Selain Acung, ada warga lain yang hutan karetnya terbakar. Alung, misalnya, mengaku per hari menoreh enam kilogram getah karet. Sementara Yusak menoreh 20 kilogram getah karet per hari. "Saya geram ketika seorang pekerja perkebunan bilang karet dapat tumbuh lagi. Saya bilang, tahu enggak kalau butuh 16 tahun untuk ditoreh lagi," kata Yusak. Seperti Acung, Yusak pun terlihat sangat marah, tapi tiada daya.

Untuk menghadapi PT MSP, kini Acung, Yusak, Alung, dan beberapa penduduk desa telah berkonsultasi dengan pengacara Pontianak, Andel. Mereka berharap Andel dapat memperjuangkan nasib mereka.

Jalur hukum merupakan salah satu upaya penduduk desa. Apalagi sekelompok petugas keamanan dibayar perusahaan untuk menghalangi siapa pun yang ingin mempertanyakan nasib hutan karet mereka.

"Kami pakai pengacara. Semoga hukum masih ada dan kami menang," ujar Acung bersemangat saat ditemui di kawasan perkebunan PT MSP.

Tidak lama, delapan petugas keamanan menunggangi sepeda motor RX-King "mengepung" kami. Kata-kata mereka sedikit mengancam. Ada sedikit rasa gentar. Terlebih, beberapa petugas mengatakan dapat membuat kami tidak keluar selamat dari perkebunan.

Dalam bahasa Dayak, Acung membantah ucapan petugas keamanan. Petugas itu pun pergi setelah kami berjanji melapor ke kantor mereka. "Mereka saudara sekampung walau sekarang memusuhi kami karena telah bekerja dan digaji perusahaan," tutur Acung. Kini, konflik horizontal antarwarga Desa Lalang memang terlihat nyata.
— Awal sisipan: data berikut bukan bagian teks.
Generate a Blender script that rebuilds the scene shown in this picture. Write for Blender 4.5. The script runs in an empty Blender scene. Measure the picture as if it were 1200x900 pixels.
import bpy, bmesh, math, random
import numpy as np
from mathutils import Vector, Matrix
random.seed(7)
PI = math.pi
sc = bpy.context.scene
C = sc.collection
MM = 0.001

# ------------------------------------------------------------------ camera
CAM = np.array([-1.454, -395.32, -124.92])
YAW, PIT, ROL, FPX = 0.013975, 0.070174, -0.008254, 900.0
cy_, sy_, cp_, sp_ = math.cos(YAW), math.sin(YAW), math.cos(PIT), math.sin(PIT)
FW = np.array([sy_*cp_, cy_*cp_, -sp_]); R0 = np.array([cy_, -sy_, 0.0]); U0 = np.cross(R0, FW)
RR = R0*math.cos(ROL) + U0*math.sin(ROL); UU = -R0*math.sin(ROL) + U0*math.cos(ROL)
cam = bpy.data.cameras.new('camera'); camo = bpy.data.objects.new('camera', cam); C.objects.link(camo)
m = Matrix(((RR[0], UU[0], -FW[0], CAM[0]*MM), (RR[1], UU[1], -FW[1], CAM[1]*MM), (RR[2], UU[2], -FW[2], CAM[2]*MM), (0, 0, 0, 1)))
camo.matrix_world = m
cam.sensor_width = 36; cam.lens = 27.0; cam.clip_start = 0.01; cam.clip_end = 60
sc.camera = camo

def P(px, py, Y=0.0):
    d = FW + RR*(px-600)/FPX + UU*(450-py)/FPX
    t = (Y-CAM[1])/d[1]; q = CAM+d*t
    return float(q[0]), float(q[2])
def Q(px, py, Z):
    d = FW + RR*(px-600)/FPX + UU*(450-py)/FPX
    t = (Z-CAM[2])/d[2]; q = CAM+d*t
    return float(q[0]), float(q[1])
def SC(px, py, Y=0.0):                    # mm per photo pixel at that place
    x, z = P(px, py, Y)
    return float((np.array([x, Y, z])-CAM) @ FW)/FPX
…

Kepala Desa Lalang Alex Pramana membenarkan, kini ada warga yang pro maupun kontra perkebunan sawit. Namun, dia tidak ingin memihak karena kedua pihak adalah warganya.

Haryono Sadikin dari organisasi konservasi lingkungan WWF-Indonesia untuk Pontianak, prihatin atas pembukaan lahan sawit oleh PT MSP. "Saya tidak mengerti mengapa mereka harus membabat hutan karet masyarakat yang masih produktif. Masih banyak lahan kritis yang dapat diusahakan," ujarnya.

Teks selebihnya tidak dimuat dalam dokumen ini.